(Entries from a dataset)
──────────────────────────────
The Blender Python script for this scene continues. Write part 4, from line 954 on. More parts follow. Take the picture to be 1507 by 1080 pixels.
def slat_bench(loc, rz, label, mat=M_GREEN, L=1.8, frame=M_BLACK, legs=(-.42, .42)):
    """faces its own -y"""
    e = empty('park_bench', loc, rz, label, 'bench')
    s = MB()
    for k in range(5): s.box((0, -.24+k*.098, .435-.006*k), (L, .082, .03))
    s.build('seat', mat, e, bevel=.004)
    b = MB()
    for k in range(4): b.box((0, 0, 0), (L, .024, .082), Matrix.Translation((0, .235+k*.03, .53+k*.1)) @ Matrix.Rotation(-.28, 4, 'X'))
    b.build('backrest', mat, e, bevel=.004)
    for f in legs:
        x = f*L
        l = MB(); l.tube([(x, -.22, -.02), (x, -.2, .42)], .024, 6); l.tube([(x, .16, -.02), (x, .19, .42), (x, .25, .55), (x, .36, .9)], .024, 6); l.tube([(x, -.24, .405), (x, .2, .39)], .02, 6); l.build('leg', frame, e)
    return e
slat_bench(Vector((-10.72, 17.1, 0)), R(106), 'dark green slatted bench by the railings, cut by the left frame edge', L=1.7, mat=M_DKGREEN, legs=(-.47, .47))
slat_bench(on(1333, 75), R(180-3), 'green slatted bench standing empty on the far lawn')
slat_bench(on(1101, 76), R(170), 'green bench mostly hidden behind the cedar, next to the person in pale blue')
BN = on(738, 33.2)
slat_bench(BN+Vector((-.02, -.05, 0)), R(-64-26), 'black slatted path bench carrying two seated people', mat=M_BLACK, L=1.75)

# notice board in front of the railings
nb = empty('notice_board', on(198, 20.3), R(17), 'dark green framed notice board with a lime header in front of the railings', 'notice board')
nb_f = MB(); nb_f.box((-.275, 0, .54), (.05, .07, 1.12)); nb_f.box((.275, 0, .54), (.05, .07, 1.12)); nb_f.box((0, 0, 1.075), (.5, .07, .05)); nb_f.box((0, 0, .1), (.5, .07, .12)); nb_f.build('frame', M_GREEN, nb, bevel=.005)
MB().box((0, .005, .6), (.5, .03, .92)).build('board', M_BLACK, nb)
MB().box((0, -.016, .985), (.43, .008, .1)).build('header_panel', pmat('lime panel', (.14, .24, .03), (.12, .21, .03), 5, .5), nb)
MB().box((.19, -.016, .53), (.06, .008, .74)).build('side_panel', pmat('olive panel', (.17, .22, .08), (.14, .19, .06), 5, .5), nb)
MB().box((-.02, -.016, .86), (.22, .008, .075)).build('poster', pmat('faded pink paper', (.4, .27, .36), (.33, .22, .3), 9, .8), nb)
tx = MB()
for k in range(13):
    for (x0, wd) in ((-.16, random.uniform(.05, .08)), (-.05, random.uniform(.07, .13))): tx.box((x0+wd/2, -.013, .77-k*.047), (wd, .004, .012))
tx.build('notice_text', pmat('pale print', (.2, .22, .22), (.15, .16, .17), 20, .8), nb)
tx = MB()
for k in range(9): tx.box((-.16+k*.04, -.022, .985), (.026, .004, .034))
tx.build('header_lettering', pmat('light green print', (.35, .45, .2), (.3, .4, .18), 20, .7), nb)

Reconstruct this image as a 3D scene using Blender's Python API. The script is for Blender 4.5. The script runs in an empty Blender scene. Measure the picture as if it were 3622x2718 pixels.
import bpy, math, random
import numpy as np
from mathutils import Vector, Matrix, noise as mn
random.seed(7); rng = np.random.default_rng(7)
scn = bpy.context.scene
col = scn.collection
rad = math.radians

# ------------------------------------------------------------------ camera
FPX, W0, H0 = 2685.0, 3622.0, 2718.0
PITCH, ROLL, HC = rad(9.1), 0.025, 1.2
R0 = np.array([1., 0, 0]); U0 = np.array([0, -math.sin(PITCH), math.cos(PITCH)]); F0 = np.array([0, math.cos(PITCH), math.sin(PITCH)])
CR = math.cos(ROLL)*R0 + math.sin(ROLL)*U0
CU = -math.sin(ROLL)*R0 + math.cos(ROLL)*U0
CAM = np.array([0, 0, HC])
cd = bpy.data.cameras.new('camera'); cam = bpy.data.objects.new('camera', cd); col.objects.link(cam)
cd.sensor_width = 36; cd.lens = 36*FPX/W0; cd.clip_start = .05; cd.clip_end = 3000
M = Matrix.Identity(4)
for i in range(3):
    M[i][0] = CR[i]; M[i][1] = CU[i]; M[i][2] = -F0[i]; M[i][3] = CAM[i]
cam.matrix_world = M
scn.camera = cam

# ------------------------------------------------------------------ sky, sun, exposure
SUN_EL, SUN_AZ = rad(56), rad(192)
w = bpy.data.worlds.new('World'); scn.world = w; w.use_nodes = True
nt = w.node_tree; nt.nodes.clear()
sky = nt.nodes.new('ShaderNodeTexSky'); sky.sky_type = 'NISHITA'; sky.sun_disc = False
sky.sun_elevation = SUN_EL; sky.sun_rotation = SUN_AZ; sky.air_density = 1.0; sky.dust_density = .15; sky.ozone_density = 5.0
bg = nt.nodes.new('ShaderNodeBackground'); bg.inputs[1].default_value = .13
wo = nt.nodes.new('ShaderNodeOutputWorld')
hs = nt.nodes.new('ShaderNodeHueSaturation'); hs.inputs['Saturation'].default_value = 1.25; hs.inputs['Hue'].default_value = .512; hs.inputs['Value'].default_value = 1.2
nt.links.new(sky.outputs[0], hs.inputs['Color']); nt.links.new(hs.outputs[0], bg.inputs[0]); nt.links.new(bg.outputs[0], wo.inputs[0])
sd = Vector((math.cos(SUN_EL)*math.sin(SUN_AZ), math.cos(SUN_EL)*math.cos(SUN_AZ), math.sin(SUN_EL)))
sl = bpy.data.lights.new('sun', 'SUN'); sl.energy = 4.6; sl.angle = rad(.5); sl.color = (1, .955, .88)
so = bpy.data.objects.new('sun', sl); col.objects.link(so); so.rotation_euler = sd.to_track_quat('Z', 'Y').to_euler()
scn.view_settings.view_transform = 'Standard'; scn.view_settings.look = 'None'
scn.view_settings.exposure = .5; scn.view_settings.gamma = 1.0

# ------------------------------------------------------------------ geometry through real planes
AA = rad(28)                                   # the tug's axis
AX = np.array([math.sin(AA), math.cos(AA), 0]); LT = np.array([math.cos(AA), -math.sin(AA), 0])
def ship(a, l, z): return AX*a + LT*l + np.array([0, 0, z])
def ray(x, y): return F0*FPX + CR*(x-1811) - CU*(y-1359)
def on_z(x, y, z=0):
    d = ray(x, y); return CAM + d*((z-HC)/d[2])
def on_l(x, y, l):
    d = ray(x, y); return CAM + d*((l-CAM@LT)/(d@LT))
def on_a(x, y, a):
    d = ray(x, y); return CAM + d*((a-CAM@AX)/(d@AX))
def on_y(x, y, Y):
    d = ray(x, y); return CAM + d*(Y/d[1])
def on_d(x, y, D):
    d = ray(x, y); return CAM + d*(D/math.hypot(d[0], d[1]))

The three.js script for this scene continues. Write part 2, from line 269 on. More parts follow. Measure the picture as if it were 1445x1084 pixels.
──────────────────────────────
» **Short task**:
Your task is to reproduce all of the records exactly.

» **Task result**:
The Blender Python script for this scene continues. Write part 4, from line 954 on. More parts follow. Take the picture to be 1507 by 1080 pixels.
def slat_bench(loc, rz, label, mat=M_GREEN, L=1.8, frame=M_BLACK, legs=(-.42, .42)):
    """faces its own -y"""
    e = empty('park_bench', loc, rz, label, 'bench')
    s = MB()
    for k in range(5): s.box((0, -.24+k*.098, .435-.006*k), (L, .082, .03))
    s.build('seat', mat, e, bevel=.004)
    b = MB()
    for k in range(4): b.box((0, 0, 0), (L, .024, .082), Matrix.Translation((0, .235+k*.03, .53+k*.1)) @ Matrix.Rotation(-.28, 4, 'X'))
    b.build('backrest', mat, e, bevel=.004)
    for f in legs:
        x = f*L
        l = MB(); l.tube([(x, -.22, -.02), (x, -.2, .42)], .024, 6); l.tube([(x, .16, -.02), (x, .19, .42), (x, .25, .55), (x, .36, .9)], .024, 6); l.tube([(x, -.24, .405), (x, .2, .39)], .02, 6); l.build('leg', frame, e)
    return e
slat_bench(Vector((-10.72, 17.1, 0)), R(106), 'dark green slatted bench by the railings, cut by the left frame edge', L=1.7, mat=M_DKGREEN, legs=(-.47, .47))
slat_bench(on(1333, 75), R(180-3), 'green slatted bench standing empty on the far lawn')
slat_bench(on(1101, 76), R(170), 'green bench mostly hidden behind the cedar, next to the person in pale blue')
BN = on(738, 33.2)
slat_bench(BN+Vector((-.02, -.05, 0)), R(-64-26), 'black slatted path bench carrying two seated people', mat=M_BLACK, L=1.75)

# notice board in front of the railings
nb = empty('notice_board', on(198, 20.3), R(17), 'dark green framed notice board with a lime header in front of the railings', 'notice board')
nb_f = MB(); nb_f.box((-.275, 0, .54), (.05, .07, 1.12)); nb_f.box((.275, 0, .54), (.05, .07, 1.12)); nb_f.box((0, 0, 1.075), (.5, .07, .05)); nb_f.box((0, 0, .1), (.5, .07, .12)); nb_f.build('frame', M_GREEN, nb, bevel=.005)
MB().box((0, .005, .6), (.5, .03, .92)).build('board', M_BLACK, nb)
MB().box((0, -.016, .985), (.43, .008, .1)).build('header_panel', pmat('lime panel', (.14, .24, .03), (.12, .21, .03), 5, .5), nb)
MB().box((.19, -.016, .53), (.06, .008, .74)).build('side_panel', pmat('olive panel', (.17, .22, .08), (.14, .19, .06), 5, .5), nb)
MB().box((-.02, -.016, .86), (.22, .008, .075)).build('poster', pmat('faded pink paper', (.4, .27, .36), (.33, .22, .3), 9, .8), nb)
tx = MB()
for k in range(13):
    for (x0, wd) in ((-.16, random.uniform(.05, .08)), (-.05, random.uniform(.07, .13))): tx.box((x0+wd/2, -.013, .77-k*.047), (wd, .004, .012))
tx.build('notice_text', pmat('pale print', (.2, .22, .22), (.15, .16, .17), 20, .8), nb)
tx = MB()
for k in range(9): tx.box((-.16+k*.04, -.022, .985), (.026, .004, .034))
tx.build('header_lettering', pmat('light green print', (.35, .45, .2), (.3, .4, .18), 20, .7), nb)

Reconstruct this image as a 3D scene using Blender's Python API. The script is for Blender 4.5. The script runs in an empty Blender scene. Measure the picture as if it were 3622x2718 pixels.
import bpy, math, random
import numpy as np
from mathutils import Vector, Matrix, noise as mn
random.seed(7); rng = np.random.default_rng(7)
scn = bpy.context.scene
col = scn.collection
rad = math.radians

# ------------------------------------------------------------------ camera
FPX, W0, H0 = 2685.0, 3622.0, 2718.0
PITCH, ROLL, HC = rad(9.1), 0.025, 1.2
R0 = np.array([1., 0, 0]); U0 = np.array([0, -math.sin(PITCH), math.cos(PITCH)]); F0 = np.array([0, math.cos(PITCH), math.sin(PITCH)])
CR = math.cos(ROLL)*R0 + math.sin(ROLL)*U0
CU = -math.sin(ROLL)*R0 + math.cos(ROLL)*U0
CAM = np.array([0, 0, HC])
cd = bpy.data.cameras.new('camera'); cam = bpy.data.objects.new('camera', cd); col.objects.link(cam)
cd.sensor_width = 36; cd.lens = 36*FPX/W0; cd.clip_start = .05; cd.clip_end = 3000
M = Matrix.Identity(4)
for i in range(3):
    M[i][0] = CR[i]; M[i][1] = CU[i]; M[i][2] = -F0[i]; M[i][3] = CAM[i]
cam.matrix_world = M
scn.camera = cam

# ------------------------------------------------------------------ sky, sun, exposure
SUN_EL, SUN_AZ = rad(56), rad(192)
w = bpy.data.worlds.new('World'); scn.world = w; w.use_nodes = True
nt = w.node_tree; nt.nodes.clear()
sky = nt.nodes.new('ShaderNodeTexSky'); sky.sky_type = 'NISHITA'; sky.sun_disc = False
sky.sun_elevation = SUN_EL; sky.sun_rotation = SUN_AZ; sky.air_density = 1.0; sky.dust_density = .15; sky.ozone_density = 5.0
bg = nt.nodes.new('ShaderNodeBackground'); bg.inputs[1].default_value = .13
wo = nt.nodes.new('ShaderNodeOutputWorld')
hs = nt.nodes.new('ShaderNodeHueSaturation'); hs.inputs['Saturation'].default_value = 1.25; hs.inputs['Hue'].default_value = .512; hs.inputs['Value'].default_value = 1.2
nt.links.new(sky.outputs[0], hs.inputs['Color']); nt.links.new(hs.outputs[0], bg.inputs[0]); nt.links.new(bg.outputs[0], wo.inputs[0])
sd = Vector((math.cos(SUN_EL)*math.sin(SUN_AZ), math.cos(SUN_EL)*math.cos(SUN_AZ), math.sin(SUN_EL)))
sl = bpy.data.lights.new('sun', 'SUN'); sl.energy = 4.6; sl.angle = rad(.5); sl.color = (1, .955, .88)
so = bpy.data.objects.new('sun', sl); col.objects.link(so); so.rotation_euler = sd.to_track_quat('Z', 'Y').to_euler()
scn.view_settings.view_transform = 'Standard'; scn.view_settings.look = 'None'
scn.view_settings.exposure = .5; scn.view_settings.gamma = 1.0

# ------------------------------------------------------------------ geometry through real planes
AA = rad(28)                                   # the tug's axis
AX = np.array([math.sin(AA), math.cos(AA), 0]); LT = np.array([math.cos(AA), -math.sin(AA), 0])
def ship(a, l, z): return AX*a + LT*l + np.array([0, 0, z])
def ray(x, y): return F0*FPX + CR*(x-1811) - CU*(y-1359)
def on_z(x, y, z=0):
    d = ray(x, y); return CAM + d*((z-HC)/d[2])
def on_l(x, y, l):
    d = ray(x, y); return CAM + d*((l-CAM@LT)/(d@LT))
def on_a(x, y, a):
    d = ray(x, y); return CAM + d*((a-CAM@AX)/(d@AX))
def on_y(x, y, Y):
    d = ray(x, y); return CAM + d*(Y/d[1])
def on_d(x, y, D):
    d = ray(x, y); return CAM + d*(D/math.hypot(d[0], d[1]))

The three.js script for this scene continues. Write part 2, from line 269 on. More parts follow. Measure the picture as if it were 1445x1084 pixels.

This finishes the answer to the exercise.